- _Description of the task_: Copy exactly, and only, the lines between the line holding "Recreate this scene" and the line holding "PI = math.pi", inclusive; skip the pictures.

- _Given entries_:
— begin —

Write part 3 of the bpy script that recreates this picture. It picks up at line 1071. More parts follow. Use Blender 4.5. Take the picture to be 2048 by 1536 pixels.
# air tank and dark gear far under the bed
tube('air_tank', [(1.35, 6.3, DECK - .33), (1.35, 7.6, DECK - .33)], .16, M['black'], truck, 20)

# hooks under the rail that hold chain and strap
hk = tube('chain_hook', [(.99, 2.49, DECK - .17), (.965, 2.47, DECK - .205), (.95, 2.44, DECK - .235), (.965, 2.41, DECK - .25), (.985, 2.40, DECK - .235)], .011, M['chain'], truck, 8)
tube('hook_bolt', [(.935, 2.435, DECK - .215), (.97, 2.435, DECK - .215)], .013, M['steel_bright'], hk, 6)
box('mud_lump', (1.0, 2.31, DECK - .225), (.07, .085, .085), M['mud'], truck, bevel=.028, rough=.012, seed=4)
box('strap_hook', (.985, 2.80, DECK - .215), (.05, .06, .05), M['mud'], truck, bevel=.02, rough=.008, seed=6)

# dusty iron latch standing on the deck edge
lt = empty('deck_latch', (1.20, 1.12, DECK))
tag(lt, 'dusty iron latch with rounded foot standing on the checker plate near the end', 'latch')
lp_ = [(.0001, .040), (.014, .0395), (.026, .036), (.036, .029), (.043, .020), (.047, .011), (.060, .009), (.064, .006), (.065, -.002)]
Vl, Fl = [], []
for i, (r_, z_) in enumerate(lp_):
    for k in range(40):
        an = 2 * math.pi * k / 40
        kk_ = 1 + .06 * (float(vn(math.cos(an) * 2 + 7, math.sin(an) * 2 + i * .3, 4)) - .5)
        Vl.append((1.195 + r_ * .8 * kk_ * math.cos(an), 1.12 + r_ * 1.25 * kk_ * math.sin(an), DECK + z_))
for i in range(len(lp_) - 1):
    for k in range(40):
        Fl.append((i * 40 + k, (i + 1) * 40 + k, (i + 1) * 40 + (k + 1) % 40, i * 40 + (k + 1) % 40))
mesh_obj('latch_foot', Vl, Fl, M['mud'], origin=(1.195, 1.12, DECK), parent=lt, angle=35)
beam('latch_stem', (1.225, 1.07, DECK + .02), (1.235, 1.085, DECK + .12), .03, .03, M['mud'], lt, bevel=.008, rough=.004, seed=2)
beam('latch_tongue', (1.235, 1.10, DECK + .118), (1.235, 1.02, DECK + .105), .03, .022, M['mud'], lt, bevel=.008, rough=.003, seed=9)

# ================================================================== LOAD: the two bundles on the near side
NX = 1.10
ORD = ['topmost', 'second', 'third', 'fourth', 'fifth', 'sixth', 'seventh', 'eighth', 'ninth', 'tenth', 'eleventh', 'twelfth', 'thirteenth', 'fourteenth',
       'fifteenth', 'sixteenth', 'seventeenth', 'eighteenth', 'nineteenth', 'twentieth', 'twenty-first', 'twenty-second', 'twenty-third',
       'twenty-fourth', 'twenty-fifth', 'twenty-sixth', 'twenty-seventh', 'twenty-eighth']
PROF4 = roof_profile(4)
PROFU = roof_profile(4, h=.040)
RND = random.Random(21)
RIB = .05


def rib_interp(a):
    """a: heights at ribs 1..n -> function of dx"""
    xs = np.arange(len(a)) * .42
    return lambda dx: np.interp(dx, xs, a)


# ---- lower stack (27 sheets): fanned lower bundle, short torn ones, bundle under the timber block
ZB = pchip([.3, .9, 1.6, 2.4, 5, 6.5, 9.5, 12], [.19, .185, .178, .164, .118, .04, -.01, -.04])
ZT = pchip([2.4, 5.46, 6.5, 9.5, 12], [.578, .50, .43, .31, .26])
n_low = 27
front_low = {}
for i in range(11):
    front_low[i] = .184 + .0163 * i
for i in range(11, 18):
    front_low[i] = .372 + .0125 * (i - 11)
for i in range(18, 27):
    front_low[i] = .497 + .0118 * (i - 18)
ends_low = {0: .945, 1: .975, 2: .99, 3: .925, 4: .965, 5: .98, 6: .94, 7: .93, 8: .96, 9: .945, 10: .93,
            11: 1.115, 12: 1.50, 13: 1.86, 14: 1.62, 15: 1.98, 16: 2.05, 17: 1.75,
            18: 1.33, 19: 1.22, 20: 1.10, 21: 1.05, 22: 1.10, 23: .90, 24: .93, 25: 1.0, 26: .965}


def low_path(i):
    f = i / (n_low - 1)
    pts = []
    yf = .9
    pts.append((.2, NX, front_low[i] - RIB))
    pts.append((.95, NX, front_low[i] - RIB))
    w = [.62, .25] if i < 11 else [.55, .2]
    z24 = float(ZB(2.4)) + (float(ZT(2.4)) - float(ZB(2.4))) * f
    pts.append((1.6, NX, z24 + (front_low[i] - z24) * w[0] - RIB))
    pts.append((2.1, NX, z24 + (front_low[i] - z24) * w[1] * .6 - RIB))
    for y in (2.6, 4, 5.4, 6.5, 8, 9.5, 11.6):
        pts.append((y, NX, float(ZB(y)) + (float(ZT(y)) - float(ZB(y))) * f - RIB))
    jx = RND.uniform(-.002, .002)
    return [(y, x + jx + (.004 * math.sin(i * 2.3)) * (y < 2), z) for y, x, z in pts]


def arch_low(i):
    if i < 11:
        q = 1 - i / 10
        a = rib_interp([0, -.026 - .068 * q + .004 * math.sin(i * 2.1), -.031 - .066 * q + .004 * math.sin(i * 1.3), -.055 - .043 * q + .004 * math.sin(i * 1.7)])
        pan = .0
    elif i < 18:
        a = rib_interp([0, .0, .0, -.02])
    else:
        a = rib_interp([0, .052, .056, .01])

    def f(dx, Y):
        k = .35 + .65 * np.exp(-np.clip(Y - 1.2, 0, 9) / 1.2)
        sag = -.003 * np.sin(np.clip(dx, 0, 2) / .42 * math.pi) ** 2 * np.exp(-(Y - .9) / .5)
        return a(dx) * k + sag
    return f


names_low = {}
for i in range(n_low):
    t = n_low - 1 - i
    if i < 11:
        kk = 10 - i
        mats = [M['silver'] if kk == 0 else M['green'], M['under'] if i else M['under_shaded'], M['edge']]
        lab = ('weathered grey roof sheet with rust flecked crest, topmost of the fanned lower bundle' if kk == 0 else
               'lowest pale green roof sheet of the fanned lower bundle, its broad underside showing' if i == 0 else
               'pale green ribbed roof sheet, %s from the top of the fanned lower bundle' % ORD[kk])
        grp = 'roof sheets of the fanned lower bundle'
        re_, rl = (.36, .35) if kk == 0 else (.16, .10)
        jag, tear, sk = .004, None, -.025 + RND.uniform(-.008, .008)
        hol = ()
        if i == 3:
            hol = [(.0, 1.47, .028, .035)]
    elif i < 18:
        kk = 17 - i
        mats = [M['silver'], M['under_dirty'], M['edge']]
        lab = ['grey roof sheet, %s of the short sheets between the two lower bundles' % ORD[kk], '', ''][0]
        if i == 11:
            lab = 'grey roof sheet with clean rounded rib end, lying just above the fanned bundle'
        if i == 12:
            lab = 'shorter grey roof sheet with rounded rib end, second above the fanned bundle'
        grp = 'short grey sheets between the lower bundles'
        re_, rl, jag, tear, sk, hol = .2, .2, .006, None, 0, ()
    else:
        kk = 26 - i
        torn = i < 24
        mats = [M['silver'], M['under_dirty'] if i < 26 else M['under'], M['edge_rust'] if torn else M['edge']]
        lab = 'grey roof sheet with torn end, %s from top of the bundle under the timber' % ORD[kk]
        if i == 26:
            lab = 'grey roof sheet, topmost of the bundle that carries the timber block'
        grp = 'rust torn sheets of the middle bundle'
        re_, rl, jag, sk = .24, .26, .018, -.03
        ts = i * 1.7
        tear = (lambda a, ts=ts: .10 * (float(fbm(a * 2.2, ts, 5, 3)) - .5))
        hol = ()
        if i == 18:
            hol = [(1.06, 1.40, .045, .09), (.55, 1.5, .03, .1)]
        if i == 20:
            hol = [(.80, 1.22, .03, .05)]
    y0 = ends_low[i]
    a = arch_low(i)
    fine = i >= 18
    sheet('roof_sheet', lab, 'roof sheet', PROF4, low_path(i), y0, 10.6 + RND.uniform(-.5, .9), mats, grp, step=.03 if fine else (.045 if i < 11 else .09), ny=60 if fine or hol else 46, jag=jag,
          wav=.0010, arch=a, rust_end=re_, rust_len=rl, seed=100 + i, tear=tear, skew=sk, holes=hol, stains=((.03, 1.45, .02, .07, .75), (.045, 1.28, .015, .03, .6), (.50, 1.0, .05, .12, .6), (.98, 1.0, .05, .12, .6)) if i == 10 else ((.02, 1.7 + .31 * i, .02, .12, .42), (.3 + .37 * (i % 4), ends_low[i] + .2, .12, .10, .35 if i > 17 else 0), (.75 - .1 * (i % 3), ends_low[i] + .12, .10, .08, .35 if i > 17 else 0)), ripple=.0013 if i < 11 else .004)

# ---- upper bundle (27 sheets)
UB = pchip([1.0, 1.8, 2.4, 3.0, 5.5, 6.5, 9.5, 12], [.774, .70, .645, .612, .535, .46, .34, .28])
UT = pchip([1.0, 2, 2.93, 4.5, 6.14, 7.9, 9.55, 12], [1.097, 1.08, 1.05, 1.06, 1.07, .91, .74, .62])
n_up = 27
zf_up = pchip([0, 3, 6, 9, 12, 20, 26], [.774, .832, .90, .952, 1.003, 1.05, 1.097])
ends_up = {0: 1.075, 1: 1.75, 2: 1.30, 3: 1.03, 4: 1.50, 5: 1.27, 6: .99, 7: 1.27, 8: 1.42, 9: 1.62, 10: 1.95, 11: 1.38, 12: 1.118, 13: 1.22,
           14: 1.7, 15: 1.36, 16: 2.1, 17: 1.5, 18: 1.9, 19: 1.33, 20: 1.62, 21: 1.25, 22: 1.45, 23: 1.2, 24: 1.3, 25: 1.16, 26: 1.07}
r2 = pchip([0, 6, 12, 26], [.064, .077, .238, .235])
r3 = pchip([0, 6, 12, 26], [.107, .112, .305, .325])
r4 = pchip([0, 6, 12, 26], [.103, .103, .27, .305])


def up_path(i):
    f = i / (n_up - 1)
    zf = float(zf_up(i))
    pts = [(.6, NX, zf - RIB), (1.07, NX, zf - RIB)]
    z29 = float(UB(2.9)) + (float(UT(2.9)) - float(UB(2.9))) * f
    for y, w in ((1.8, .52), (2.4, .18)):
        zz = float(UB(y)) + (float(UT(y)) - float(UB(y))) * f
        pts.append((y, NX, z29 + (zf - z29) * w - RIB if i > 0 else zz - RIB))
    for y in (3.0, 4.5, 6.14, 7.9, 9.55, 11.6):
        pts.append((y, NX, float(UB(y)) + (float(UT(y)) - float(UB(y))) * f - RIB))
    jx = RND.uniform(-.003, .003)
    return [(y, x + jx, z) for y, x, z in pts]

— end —
— begin —

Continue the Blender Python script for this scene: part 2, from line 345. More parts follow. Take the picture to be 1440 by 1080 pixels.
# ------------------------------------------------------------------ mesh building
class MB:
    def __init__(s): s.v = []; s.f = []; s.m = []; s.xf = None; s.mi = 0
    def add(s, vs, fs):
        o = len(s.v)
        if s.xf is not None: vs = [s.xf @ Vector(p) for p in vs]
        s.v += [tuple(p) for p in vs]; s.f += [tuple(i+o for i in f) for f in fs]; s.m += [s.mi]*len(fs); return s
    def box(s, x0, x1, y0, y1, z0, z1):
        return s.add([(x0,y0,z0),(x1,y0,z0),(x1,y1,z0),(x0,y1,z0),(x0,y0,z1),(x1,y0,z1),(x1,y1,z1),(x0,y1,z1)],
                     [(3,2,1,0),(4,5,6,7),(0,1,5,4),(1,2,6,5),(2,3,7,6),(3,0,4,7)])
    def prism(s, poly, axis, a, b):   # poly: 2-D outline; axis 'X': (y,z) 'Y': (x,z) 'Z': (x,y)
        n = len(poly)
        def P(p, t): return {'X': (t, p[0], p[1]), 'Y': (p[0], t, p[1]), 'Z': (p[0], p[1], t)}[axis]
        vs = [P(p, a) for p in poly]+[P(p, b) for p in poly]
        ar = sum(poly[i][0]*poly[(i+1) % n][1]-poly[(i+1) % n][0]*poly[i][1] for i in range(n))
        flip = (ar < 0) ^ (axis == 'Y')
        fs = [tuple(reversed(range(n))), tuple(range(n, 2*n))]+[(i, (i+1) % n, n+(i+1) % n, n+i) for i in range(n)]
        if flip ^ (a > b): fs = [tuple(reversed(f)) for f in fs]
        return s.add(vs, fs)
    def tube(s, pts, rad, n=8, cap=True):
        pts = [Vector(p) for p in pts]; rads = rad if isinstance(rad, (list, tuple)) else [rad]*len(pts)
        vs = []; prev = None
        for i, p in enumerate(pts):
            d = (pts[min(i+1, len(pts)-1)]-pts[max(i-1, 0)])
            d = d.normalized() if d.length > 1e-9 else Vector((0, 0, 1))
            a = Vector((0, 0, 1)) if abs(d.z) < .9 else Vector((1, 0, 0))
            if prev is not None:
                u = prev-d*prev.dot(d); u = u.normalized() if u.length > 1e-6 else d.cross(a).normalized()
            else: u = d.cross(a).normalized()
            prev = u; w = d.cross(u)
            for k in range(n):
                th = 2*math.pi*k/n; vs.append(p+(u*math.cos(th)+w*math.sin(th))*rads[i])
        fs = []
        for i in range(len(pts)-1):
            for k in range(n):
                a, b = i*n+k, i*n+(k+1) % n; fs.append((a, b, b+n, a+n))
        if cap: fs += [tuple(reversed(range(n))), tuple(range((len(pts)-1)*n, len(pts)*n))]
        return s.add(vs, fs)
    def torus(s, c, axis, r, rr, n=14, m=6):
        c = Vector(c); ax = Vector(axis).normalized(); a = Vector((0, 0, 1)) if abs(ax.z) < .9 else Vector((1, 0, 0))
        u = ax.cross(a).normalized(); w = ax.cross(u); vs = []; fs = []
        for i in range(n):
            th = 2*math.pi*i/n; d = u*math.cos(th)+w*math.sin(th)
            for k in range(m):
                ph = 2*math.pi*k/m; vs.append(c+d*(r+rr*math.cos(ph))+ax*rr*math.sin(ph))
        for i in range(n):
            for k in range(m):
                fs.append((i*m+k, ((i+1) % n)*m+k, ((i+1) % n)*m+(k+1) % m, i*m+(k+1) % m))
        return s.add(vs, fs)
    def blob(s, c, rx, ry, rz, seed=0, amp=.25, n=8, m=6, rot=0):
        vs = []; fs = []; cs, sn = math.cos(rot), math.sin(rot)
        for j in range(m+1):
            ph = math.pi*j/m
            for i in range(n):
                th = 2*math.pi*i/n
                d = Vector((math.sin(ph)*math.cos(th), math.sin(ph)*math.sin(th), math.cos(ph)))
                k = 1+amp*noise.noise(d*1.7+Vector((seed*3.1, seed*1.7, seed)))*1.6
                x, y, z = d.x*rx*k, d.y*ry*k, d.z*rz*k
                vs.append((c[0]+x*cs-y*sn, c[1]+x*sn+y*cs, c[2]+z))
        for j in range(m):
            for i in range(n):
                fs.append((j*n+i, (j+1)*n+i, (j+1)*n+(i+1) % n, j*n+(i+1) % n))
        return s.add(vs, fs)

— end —
— begin —

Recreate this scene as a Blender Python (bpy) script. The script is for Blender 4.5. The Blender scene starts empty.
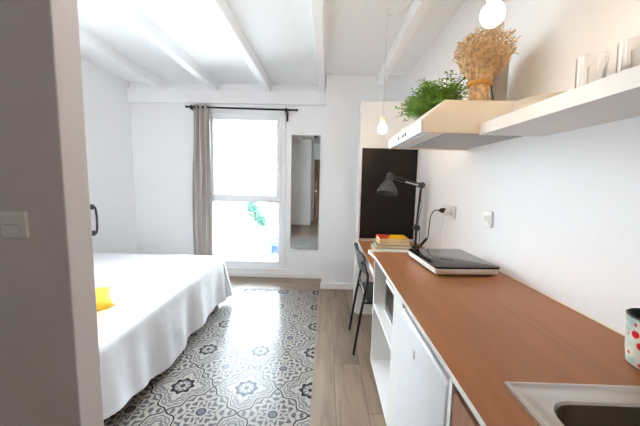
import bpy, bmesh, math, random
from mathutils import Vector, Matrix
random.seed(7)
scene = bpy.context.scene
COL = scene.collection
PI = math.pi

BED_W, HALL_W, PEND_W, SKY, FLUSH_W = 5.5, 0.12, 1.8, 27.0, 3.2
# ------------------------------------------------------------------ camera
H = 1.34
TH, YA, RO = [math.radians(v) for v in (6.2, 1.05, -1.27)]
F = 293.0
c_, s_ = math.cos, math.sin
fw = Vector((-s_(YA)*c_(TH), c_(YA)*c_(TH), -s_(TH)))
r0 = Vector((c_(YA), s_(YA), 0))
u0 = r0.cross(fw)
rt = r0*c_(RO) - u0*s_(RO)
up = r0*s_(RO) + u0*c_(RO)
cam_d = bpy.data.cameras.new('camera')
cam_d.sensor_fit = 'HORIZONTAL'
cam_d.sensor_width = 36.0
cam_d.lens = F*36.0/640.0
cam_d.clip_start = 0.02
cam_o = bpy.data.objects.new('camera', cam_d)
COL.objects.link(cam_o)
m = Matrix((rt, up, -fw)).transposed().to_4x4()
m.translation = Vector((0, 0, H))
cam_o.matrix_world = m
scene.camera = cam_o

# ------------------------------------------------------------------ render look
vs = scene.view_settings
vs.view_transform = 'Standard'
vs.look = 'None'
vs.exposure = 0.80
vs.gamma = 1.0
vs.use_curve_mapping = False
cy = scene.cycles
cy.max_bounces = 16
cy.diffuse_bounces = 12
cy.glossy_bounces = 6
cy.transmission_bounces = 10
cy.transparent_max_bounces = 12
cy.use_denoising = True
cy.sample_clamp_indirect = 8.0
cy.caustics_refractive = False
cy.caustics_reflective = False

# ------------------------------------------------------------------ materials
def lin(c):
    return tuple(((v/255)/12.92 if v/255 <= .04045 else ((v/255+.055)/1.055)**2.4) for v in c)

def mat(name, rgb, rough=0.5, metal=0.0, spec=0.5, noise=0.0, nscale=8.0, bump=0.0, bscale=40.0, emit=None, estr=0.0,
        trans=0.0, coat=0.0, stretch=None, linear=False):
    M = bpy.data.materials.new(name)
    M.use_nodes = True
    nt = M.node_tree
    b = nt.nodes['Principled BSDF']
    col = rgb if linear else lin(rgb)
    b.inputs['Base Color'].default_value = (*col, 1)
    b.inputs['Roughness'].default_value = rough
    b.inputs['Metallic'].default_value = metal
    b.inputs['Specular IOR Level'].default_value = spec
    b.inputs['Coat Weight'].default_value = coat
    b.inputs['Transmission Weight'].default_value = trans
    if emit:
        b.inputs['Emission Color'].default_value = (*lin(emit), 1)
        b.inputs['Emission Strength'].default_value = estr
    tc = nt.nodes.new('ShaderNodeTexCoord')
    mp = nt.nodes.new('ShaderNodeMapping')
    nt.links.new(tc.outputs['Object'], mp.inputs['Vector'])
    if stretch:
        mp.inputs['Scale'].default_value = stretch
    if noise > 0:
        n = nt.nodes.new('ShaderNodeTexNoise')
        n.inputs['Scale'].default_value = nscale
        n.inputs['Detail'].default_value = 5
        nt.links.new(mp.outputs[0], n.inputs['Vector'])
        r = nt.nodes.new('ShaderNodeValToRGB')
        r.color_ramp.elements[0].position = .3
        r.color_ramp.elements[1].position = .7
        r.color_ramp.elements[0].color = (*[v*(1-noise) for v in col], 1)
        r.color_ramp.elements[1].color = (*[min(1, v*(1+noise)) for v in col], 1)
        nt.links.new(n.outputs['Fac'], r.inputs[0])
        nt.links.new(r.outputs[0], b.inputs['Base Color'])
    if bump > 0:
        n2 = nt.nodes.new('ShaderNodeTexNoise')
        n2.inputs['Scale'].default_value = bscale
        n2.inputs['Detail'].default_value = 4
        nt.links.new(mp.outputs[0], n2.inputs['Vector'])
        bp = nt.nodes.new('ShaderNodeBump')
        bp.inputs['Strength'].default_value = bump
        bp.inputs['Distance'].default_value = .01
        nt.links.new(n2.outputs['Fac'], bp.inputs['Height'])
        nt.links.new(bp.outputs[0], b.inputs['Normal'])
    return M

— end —

- _Solution for this task_:
Recreate this scene as a Blender Python (bpy) script. The script is for Blender 4.5. The Blender scene starts empty.
import bpy, bmesh, math, random
from mathutils import Vector, Matrix
random.seed(7)
scene = bpy.context.scene
COL = scene.collection
PI = math.pi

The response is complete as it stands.